Dein Glaube muss gar nicht größer sein. Das Wenige reicht.
Dein Glaube musst nicht erst wachsen, um das Unverrückbare in Bewegung zu setzen.
Umgekehrt könnte es aber tatsächlich passieren: Wo das Unverrückbare in Bewegung gerät, könnte dein Glaube wachsen.
Vielleicht können wir die Aussage Jesu sogar auf unseren Glauben selbst anwenden. Wir denken ja oft, „GLAUBE“ hieße genau, am Unverrückbaren festzuhalten. An dem, was wir unverrückbar für wahr erachten. Am Ewigen.
Was ist, wenn Jesus tatsächlich meint, dass wir da im Glauben wachsen, wo Unverrückbares in Bewegung gerät – auch in Bezug auf die Bilder, die wir uns von Gott gemacht haben? Die Bilder, die wir uns von uns von uns selbst gemacht haben? Die Bilder, die wir uns von Gemeinde gemacht haben? Die Bilder, die wir uns von Christsein gemacht haben?
Vielleicht wächst unser Glaube auch in Bezug auf unser Glaubensleben genau da, wo Unverrückbares in Bewegung gerät.
Wo auch immer du hiernach hingehst und was auch immer du machst, wo auch immer du dich hinwendest und wo auch immer du Zeit investierst:
Wenn du im Glauben wachsen möchtest, prüfe, ob dieser Ort und diese Gemeinschaft das vermeintlich Unverrückbare in deinem Leben in Bewegung versetzen.
Wenn du im Glauben wachsen möchtest, prüfe, ob dir dieser Ort und diese Gemeinschaft dabei helfen, das vermeintlich Unverrückbare mit/bei anderen in Bewegung zu versetzen.
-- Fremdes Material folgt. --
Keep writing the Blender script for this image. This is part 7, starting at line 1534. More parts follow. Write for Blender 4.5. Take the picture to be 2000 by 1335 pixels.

Für andere Orte und Gemeinschaften kann ich jetzt nicht sprechen, aber von der MCC Köln kann ich mit Freude feststellen, dass Menschen und Dinge hier in Bewegung sind. So manch ein unverrückbarer Berg ist hier schon versetzt worden. So manch fest Verwurzeltes ist hier schon im Meer versenkt worden. Nicht etwa deswegen, weil wir immer fest daran geglaubt hätten. Aber sehr wohl auch deswegen, weil wir das Wenige, was wir mitbringen, zum Einsatz bringen für die Gemeinschaft mit Gott, mit uns selbst und mit einander. Sei es noch so wenig, sei es noch so winzig. Glaube heißt nicht immer, dem Unverrückbaren Glauben zu schenken!